* [Exercise requirements]
Your task is to reproduce, verbatim and without pictures, the lines from the opening of the listing through the line containing "tag(o, 'small translucent".

* [Source data]
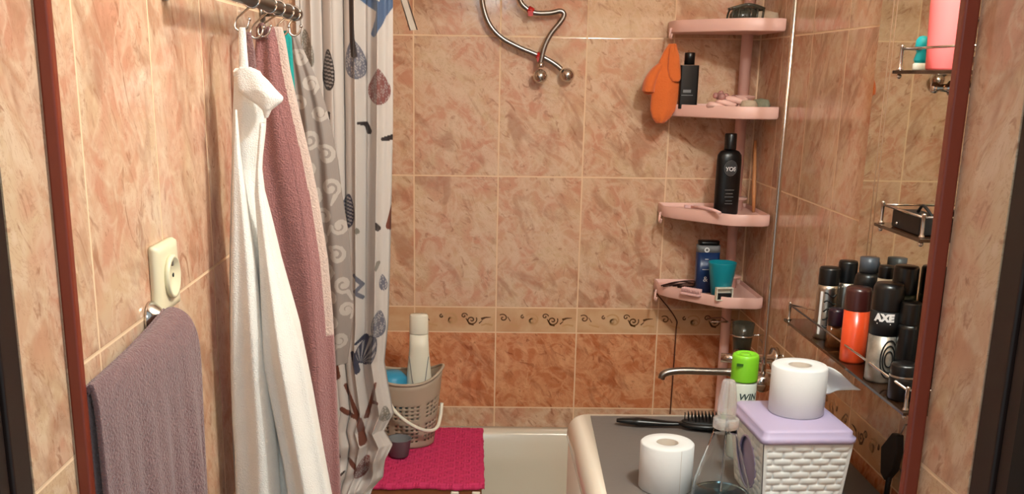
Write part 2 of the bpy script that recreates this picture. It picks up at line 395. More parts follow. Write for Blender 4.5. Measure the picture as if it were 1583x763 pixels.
hp = [(-.1035, -.002, .2), (-.09, -.06, .17), (-.045, -.103, .155), (.01, -.112, .115), (.06, -.1, .075), (.098, -.05, .075), (.106, -.004, .10), (.105, 0, .2)]
hp = [(-.052, -.086, .178), (-.043, -.094, .15), (-.022, -.101, .118), (.02, -.103, .085), (.06, -.09, .064), (.088, -.062, .062), (.0985, -.03, .085), (.102, -.008, .12)]
obj('handle', G().tube(spl(hp, 6), .0052, 10), MT['cream'], t, label='cream swing handle')
# tall bottle in basket
BB = BC + Vector((.035, .02, .003))
t = thing('conditioner_bottle', 'tall cream bottle with grey curved lines standing in the beige basket', 'bottle', BB)
prof = [(.034, 0), (.0395, .006), (.040, .06), (.0385, .14), (.034, .21), (.0285, .27), (.0265, .315)]
obj('body', G().lathe(prof, n=40, sy=.62), MT['cream'], t)
obj('cap', G().lathe([(.0268, .316), (.0275, .318), (.0265, .368), (.024, .373), (.001, .3735)], n=40, sy=.62), MT['cream'], t)
def onb(u, z):      # point on the bottle front
    r = np.interp(z, [p[1] for p in prof], [p[0] for p in prof]) + .0004; s = max(-.97, min(.97, u)); return (r * s, -r * .62 * math.sqrt(1 - s * s) - .0006, z)
for s in (-1, 1):
    obj('label_line', G().tube([onb(s * (.93 - .62 * k / 12 - (.03 if k > 8 else 0)), .25 - .115 * (k / 12) ** 1.3) for k in range(13)] + [onb(s * .3, .09), onb(s * .28, .05)], .0012, 6), MT['greyp'], t, label='thin grey line')
# blue tub in basket & grey cup
o = obj('bath_sponge', G().lathe([(.001, 0), (.03, .002), (.045, .02), (.047, .07), (.044, .105), (.03, .12), (.001, .122)], n=30), MT['blue'], loc=BC + Vector((-.045, .02, .0835)))
tag(o, 'bright blue rounded sponge sticking up inside the beige basket', 'sponge')
o = obj('grey_cup', G().lathe([(.022, 0), (.0265, .002), (.034, .05), (.036, .052), (.033, .052), (.026, .005), (.001, .004)], n=30), MT['greyp'], loc=(at(617, 687, Y=2.745).x, 2.742, zb + .0335))
tag(o, 'small translucent grey cup standing on the mat before the basket', 'cup')

# ------------------------------------------------------------------ shower curtain
def stroke_mask(co, pts, r0, r1=None):
    r1 = r0 if r1 is None else r1; m_ = np.zeros(len(co), bool); n = len(pts)
    for i in range(n - 1):
        a, b = np.array(pts[i]), np.array(pts[i + 1]); d = b - a; L = (d @ d) or 1e-9
        t_ = np.clip(((co - a) @ d) / L, 0, 1); dist = np.hypot(*(co - a - t_[:, None] * d).T)
        m_ |= dist < r0 + (r1 - r0) * (i + t_) / (n - 1)
    return m_
CY_ = 2.355
def cz(px, py): p = at(px, py, Y=CY_); return (p.x, p.z)
edge = [(0, 607), (200, 607), (400, 603), (500, 600), (560, 594), (600, 601), (640, 608), (655, 600), (668, 594), (690, 606), (712, 596), (740, 590), (763, 575), (830, 560)]
NS, NZ = 420, 700
rings = []
for j in range(NZ + 1):
    z = 1.98 - (1.98 - .53) * j / NZ
    yy = np.interp(z, [at(600, e[0], Y=CY_).z for e in edge][::-1], [e[0] for e in edge][::-1]) if z < 1.78 else 0
    xr = at(np.interp(yy, [e[0] for e in edge], [e[1] for e in edge]), max(yy, 0), Y=CY_).x
    xl = XL + .012
    low = max(0, min(1, (.80 - z) / .2))
    row = []
    for i in range(NS + 1):
        s = i / NS
        ph = 2 * PI * 4.3 * (s ** .92) + .5 * math.sin(z * 1.7) + .25 * math.sin(3.1 * z + 4 * s)
        amp = .0110 + .004 * math.sin(7 * s + z * 2)
        y = CY_ + amp * math.sin(ph) + .004 * math.sin(2.3 * ph + 1)
        x = xl + (xr - xl) * s + .007 * math.sin(2 * ph) * (1 - s)
        if low:      # bunched hem
            y -= low * (.02 * math.sin(z * 55 + 6 * s) * s + .012 * math.sin(z * 90 - 9 * s)); x += low * .004 * math.sin(z * 60 + 5 * s)
        y = max(2.3, min(y, 2.385))
        row.append((x, y, z))
    rings.append(row)
g = G().loft(rings, False, False)
t = thing('shower_curtain', 'pearly satin shower curtain printed with shells, starfish and brown sprigs', 'curtain', (-.29, CY_, 1.98))
cu = wpart('fabric', g, MT['satin'], t)
def curcol(co):
    xz = co[:, [0, 2]]; n = len(co)
    c = np.tile(np.array(lin((190, 182, 176))[:3]), (n, 1)); navy = np.array(lin((52, 52, 70))[:3]); gr = np.array(lin((96, 96, 108))[:3])
    br = np.array(lin((104, 58, 44))[:3]); dk = np.array(lin((44, 36, 36))[:3]); ol = np.array(lin((120, 114, 104))[:3]); blue = np.array(lin((70, 92, 124))[:3]); rb = np.array(lin((118, 70, 66))[:3])
    def shell(px, py, w_, h_, ang, col, kind):
        a, b = cz(px, py); sc = CY_ / 1601; u = (xz[:, 0] - a) / sc; v = (xz[:, 1] - b) / sc
        ca, sa = math.cos(ang), math.sin(ang); u, v = u * ca + v * sa, -u * sa + v * ca
        wv = w_ * (1 - .35 * np.clip(v / h_, -1, 1)); ins = (u / wv) ** 2 + (v / h_) ** 2
        m_ = ins < 1
        if kind == 'drop': m_ = (np.abs(u) < w_ * np.sqrt(np.clip(1 - ((v + h_ * .2) / (h_ * .8)) ** 2, 0, 1))) & (v < h_ * .1) | ((v >= h_ * .1) & (v < h_) & (np.abs(u) < w_ * .93 * (1 - (v - h_ * .1) / (h_ * .9)) ** .8))
        if kind == 'stripe': pat = (np.sin((v + .25 * u) * 1.15) > -.1) | (ins > .78)
        elif kind == 'fan': th = np.arctan2(u, v + h_ * 1.05); pat = (np.sin(th * 26) > -.15) | (ins > .82)
        elif kind == 'solid': pat = np.ones(n, bool)
        else: pat = (np.sin(u * .95 + 2 * np.sin(v * .5)) * np.sin(v * .8 + 1.5 * np.sin(u * .6)) > -.18) | (ins > .85)
        c[m_ & pat] = col; c[m_ & ~pat] = c[m_ & ~pat] * .45 + np.array(col) * .4 + .05
    def st(pts, r0, r1, col):
        sc = CY_ / 1601; c[stroke_mask(xz, [cz(*p) for p in pts], r0 * sc, r1 * sc)] = col
    shell(474, 76, 9, 29, .1, ol, 'scal'); shell(508, 108, 9, 30, 0, dk, 'stripe'); shell(549, 92, 15, 28, .1, gr, 'scal')
    st([(543, 0), (545, 60), (548, 85)], 3.5, 5, dk); st([(607, 0), (592, 16)], 6, 9, blue)
    st([(592, 14), (586, 34), (578, 52)], 8, 4.5, blue); st([(592, 14), (572, 4), (556, -6)], 8, 4, blue); st([(592, 14), (598, -14)], 8, 4, blue)
    shell(586, 134, 17, 26, 0, rb, 'drop'); shell(586, 134, 14, 20, 0, rb, 'scal'); st([(555, 190), (566, 192), (570, 203)], 2.5, 4.5, dk); st([(592, 215), (608, 212)], 3, 4.5, dk)
    st([(508, 175), (507, 215)], 3, 1.5, dk); st([(513, 235), (519, 247)], 2, 4, dk)
    shell(537, 326, 11, 27, -.1, navy, 'stripe'); shell(552, 356, 4, 5, 0, ol, 'solid'); st([(582, 343), (585, 352)], 1, 4, dk); st([(606, 318), (602, 350)], 2, 6, br)
    st([(585, 405), (582, 415)], 3, 2, ol); st([(548, 425), (560, 440), (549, 450), (560, 460)], 3, 3, gr); shell(592, 437, 6, 13, .1, gr, 'scal')
    st([(518, 462), (530, 485), (536, 505)], 3, 5, br); shell(585, 500, 11, 22, -.1, gr, 'scal'); shell(568, 540, 15, 27, -.45, navy, 'fan'); st([(546, 545), (552, 572)], 4, 5, navy); st([(550, 530), (566, 520)], 2, 4, navy)
    st([(517, 550), (521, 580)], 4, 6, br); st([(534, 595), (546, 625), (556, 650), (561, 682)], 2.5, 6, br); st([(529, 631), (540, 640), (556, 646)], 4, 4, br)
    st([(581, 590), (573, 622), (566, 645)], 2, 4, br); st([(583, 620), (572, 624)], 3, 3, br); shell(595, 640, 8, 14, 0, ol, 'scal')
    shell(561, 722, 10, 24, -.45, rb, 'scal'); st([(540, 712), (549, 722)], 4, 4, br); st([(522, 735), (532, 728)], 1.5, 2, dk); st([(520, 690), (524, 705)], 3, 3, br)
    return np.clip(c, 0, 1)
color_attr(cu, curcol)
RZ = 2.02
for k in range(7):
    a = XL + .03 + .185 * k / 6
    ring = [(a, CY_ + .019 * math.cos(q), RZ - .008 + .019 * math.sin(q)) for q in [2 * PI * i / 20 for i in range(20)]]
    wpart('ring', G().tube(ring, .0018, 6, closed=True), MT['chrome'], t)
o = obj('curtain_rod', G().lathe([(.03, XL + .001), (.03, XL + .006), (.0105, XL + .008), (.0105, XR - .008), (.03, XR - .006), (.03, XR - .001)], (0, CY_, RZ), 20, axis='X'), MT['chrome'])
tag(o, 'chrome shower rod spanning from wall to wall over the bathtub edge', 'curtain rod')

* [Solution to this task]
Write part 2 of the bpy script that recreates this picture. It picks up at line 395. More parts follow. Write for Blender 4.5. Measure the picture as if it were 1583x763 pixels.
hp = [(-.1035, -.002, .2), (-.09, -.06, .17), (-.045, -.103, .155), (.01, -.112, .115), (.06, -.1, .075), (.098, -.05, .075), (.106, -.004, .10), (.105, 0, .2)]
hp = [(-.052, -.086, .178), (-.043, -.094, .15), (-.022, -.101, .118), (.02, -.103, .085), (.06, -.09, .064), (.088, -.062, .062), (.0985, -.03, .085), (.102, -.008, .12)]
obj('handle', G().tube(spl(hp, 6), .0052, 10), MT['cream'], t, label='cream swing handle')
# tall bottle in basket
BB = BC + Vector((.035, .02, .003))
t = thing('conditioner_bottle', 'tall cream bottle with grey curved lines standing in the beige basket', 'bottle', BB)
prof = [(.034, 0), (.0395, .006), (.040, .06), (.0385, .14), (.034, .21), (.0285, .27), (.0265, .315)]
obj('body', G().lathe(prof, n=40, sy=.62), MT['cream'], t)
obj('cap', G().lathe([(.0268, .316), (.0275, .318), (.0265, .368), (.024, .373), (.001, .3735)], n=40, sy=.62), MT['cream'], t)
def onb(u, z):      # point on the bottle front
    r = np.interp(z, [p[1] for p in prof], [p[0] for p in prof]) + .0004; s = max(-.97, min(.97, u)); return (r * s, -r * .62 * math.sqrt(1 - s * s) - .0006, z)
for s in (-1, 1):
    obj('label_line', G().tube([onb(s * (.93 - .62 * k / 12 - (.03 if k > 8 else 0)), .25 - .115 * (k / 12) ** 1.3) for k in range(13)] + [onb(s * .3, .09), onb(s * .28, .05)], .0012, 6), MT['greyp'], t, label='thin grey line')
# blue tub in basket & grey cup
o = obj('bath_sponge', G().lathe([(.001, 0), (.03, .002), (.045, .02), (.047, .07), (.044, .105), (.03, .12), (.001, .122)], n=30), MT['blue'], loc=BC + Vector((-.045, .02, .0835)))
tag(o, 'bright blue rounded sponge sticking up inside the beige basket', 'sponge')
o = obj('grey_cup', G().lathe([(.022, 0), (.0265, .002), (.034, .05), (.036, .052), (.033, .052), (.026, .005), (.001, .004)], n=30), MT['greyp'], loc=(at(617, 687, Y=2.745).x, 2.742, zb + .0335))
tag(o, 'small translucent grey cup standing on the mat before the basket', 'cup')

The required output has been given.